# STATED EXERCISE
Retype every line from the start of the data down to and including the line with "COL = SC.collection". Skip the pictures.

• • • • •

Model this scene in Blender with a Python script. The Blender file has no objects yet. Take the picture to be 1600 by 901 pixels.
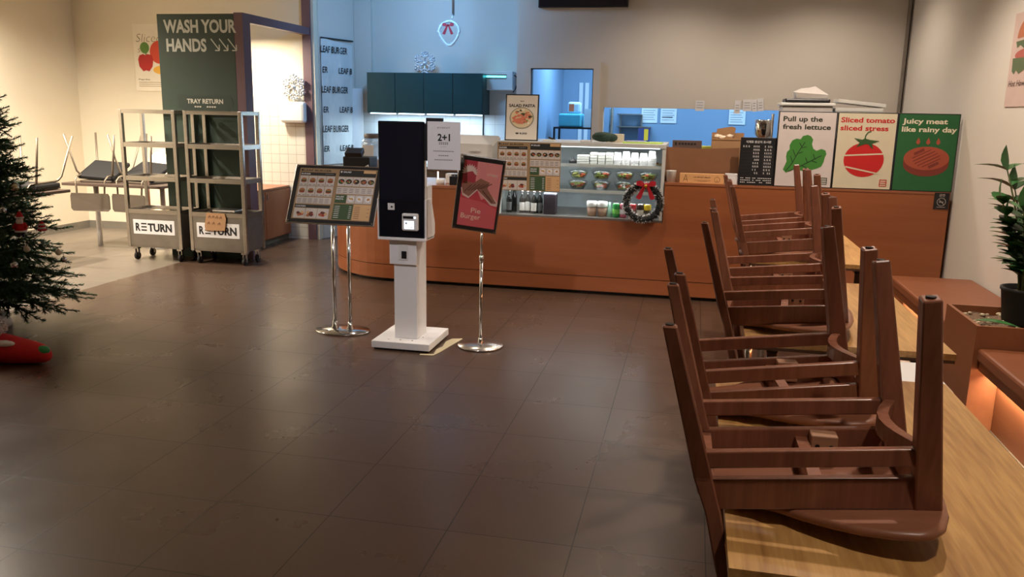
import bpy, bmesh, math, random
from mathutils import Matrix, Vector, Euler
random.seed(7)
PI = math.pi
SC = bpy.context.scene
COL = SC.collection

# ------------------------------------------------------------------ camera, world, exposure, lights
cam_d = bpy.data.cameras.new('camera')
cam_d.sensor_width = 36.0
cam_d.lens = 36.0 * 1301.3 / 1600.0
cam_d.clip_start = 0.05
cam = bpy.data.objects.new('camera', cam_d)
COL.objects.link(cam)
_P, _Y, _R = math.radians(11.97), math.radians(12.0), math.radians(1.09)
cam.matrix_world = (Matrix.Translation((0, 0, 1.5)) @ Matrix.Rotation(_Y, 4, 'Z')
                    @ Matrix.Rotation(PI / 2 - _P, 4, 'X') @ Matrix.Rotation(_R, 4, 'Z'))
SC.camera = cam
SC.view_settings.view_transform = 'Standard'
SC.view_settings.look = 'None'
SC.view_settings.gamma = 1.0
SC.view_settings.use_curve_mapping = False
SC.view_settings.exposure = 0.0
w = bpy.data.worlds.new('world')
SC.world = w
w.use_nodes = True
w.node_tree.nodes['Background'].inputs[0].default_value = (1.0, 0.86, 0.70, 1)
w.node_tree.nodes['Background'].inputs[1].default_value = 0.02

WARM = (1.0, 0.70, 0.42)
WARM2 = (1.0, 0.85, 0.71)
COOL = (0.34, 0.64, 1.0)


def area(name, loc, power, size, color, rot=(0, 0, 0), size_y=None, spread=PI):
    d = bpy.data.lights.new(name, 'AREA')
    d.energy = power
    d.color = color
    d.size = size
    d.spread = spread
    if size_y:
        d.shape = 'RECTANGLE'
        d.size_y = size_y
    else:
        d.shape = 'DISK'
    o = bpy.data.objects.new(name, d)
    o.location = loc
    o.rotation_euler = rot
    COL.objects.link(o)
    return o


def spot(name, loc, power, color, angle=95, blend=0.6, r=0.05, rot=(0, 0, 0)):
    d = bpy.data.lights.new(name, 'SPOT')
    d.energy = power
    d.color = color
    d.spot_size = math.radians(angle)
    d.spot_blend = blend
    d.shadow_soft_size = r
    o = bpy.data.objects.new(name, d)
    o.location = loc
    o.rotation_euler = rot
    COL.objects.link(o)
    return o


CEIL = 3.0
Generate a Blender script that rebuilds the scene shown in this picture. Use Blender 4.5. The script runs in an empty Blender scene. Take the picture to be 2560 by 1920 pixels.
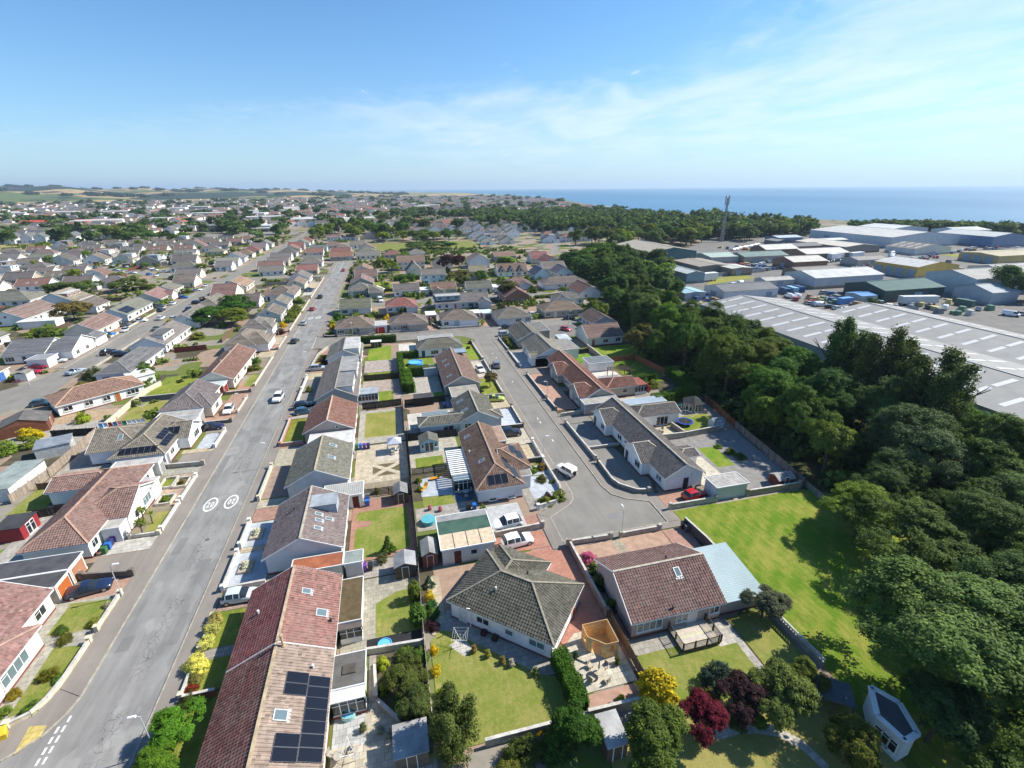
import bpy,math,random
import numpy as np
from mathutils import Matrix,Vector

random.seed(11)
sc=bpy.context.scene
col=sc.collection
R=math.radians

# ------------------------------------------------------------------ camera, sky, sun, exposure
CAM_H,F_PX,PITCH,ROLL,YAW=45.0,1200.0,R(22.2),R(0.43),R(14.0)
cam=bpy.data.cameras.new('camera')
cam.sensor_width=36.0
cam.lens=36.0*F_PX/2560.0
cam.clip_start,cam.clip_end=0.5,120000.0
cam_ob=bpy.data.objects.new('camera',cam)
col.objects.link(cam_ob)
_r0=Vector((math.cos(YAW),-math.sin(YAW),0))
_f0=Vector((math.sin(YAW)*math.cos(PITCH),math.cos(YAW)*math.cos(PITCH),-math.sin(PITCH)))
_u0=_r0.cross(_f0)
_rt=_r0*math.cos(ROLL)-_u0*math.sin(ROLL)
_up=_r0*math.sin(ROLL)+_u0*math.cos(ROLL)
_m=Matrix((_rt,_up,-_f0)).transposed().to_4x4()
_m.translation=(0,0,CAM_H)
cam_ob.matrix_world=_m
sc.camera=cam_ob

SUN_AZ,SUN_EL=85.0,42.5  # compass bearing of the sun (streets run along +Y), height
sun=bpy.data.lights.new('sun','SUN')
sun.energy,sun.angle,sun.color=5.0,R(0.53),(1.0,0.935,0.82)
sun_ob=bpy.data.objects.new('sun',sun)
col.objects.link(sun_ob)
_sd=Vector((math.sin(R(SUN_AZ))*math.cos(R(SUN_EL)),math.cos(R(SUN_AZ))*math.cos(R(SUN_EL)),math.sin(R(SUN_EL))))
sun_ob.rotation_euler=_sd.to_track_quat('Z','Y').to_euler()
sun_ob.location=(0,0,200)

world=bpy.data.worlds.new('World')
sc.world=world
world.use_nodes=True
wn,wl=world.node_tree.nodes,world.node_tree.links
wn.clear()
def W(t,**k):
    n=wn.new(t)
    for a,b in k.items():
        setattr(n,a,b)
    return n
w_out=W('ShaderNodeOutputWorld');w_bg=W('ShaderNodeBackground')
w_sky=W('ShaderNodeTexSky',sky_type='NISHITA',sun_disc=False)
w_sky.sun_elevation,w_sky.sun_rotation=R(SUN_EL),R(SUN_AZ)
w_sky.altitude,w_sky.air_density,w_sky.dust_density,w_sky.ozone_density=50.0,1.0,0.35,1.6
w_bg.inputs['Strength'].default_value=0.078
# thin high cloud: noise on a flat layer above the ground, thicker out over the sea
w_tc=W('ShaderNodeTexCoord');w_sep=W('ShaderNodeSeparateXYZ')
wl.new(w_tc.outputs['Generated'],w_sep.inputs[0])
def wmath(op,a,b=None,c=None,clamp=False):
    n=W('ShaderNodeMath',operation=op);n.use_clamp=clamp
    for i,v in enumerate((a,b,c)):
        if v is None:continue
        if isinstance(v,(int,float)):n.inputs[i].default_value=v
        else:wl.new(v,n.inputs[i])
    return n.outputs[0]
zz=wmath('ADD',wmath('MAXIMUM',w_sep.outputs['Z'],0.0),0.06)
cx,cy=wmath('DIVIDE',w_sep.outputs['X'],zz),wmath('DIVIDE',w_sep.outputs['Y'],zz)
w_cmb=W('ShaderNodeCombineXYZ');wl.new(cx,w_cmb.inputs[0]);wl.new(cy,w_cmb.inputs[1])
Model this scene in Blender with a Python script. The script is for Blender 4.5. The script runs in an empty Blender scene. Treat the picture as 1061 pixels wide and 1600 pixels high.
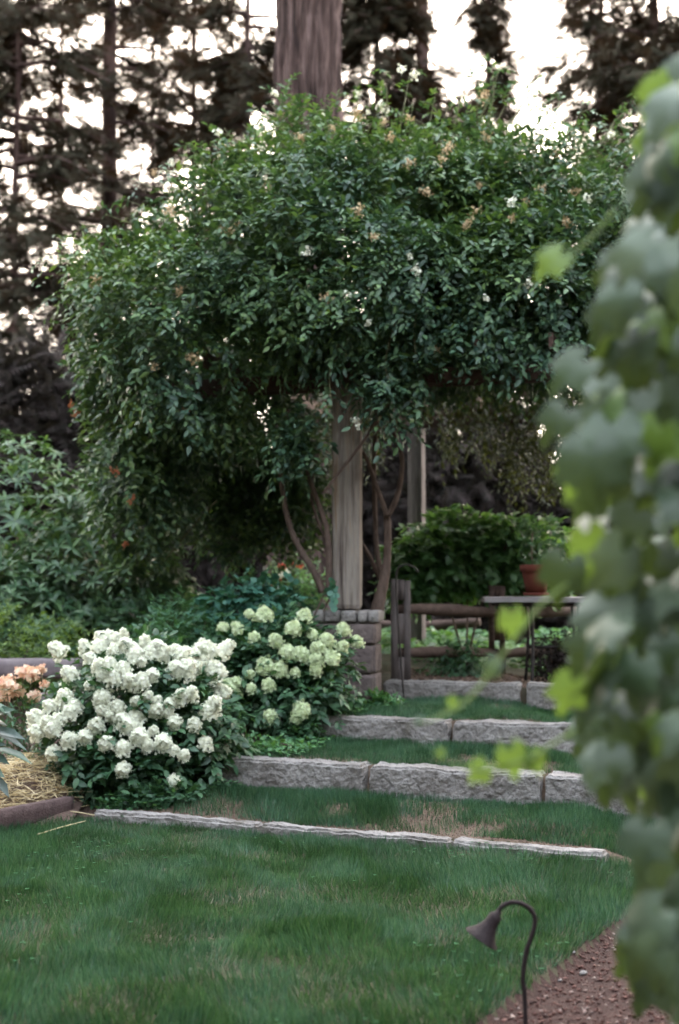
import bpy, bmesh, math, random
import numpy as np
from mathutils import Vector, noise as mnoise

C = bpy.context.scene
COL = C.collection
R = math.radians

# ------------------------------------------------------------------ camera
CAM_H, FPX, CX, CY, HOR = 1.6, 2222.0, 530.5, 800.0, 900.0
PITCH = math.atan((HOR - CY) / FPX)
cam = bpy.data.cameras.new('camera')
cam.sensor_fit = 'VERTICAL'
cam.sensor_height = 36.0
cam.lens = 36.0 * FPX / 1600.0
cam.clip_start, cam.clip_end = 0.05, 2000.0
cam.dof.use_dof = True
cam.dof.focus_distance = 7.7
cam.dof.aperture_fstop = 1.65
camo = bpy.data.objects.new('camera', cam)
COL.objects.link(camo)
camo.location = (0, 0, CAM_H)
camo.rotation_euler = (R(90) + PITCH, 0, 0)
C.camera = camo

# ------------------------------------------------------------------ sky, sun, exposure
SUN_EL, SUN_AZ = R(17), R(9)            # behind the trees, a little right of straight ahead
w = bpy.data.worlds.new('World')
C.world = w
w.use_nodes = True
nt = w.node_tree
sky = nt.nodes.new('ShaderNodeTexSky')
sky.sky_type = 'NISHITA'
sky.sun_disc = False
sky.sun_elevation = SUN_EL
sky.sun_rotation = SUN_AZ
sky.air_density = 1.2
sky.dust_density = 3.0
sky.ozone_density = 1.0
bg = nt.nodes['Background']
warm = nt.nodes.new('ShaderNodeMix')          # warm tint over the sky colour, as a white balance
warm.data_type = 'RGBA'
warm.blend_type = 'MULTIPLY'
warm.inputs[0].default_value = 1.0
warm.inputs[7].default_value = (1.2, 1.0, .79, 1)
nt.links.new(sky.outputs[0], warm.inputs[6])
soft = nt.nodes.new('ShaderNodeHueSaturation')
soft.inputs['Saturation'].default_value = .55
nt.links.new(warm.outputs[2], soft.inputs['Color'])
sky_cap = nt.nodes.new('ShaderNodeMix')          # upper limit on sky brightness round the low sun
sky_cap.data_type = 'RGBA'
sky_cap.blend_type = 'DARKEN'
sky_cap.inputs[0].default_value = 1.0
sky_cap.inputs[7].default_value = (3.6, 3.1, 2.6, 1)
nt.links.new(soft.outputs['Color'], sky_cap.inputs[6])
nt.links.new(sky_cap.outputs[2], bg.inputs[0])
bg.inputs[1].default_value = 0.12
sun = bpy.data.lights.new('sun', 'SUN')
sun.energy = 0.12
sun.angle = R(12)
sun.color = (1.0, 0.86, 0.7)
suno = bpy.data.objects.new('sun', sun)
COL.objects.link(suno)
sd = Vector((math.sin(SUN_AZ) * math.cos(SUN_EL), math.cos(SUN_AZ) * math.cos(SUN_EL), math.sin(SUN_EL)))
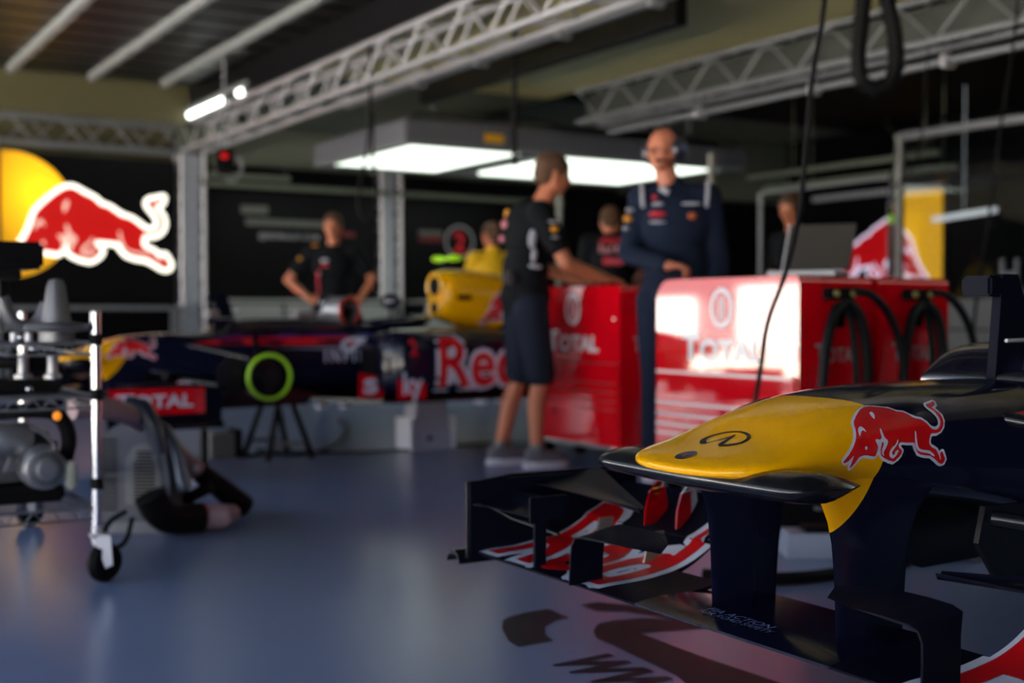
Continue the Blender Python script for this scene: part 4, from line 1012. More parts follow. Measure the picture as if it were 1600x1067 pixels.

• • • • •

# SOLUTION
Model this scene in Blender with a Python script. The Blender file has no objects yet. Take the picture to be 1600 by 901 pixels.
import bpy, bmesh, math, random
from mathutils import Matrix, Vector, Euler
random.seed(7)
PI = math.pi
SC = bpy.context.scene
COL = SC.collection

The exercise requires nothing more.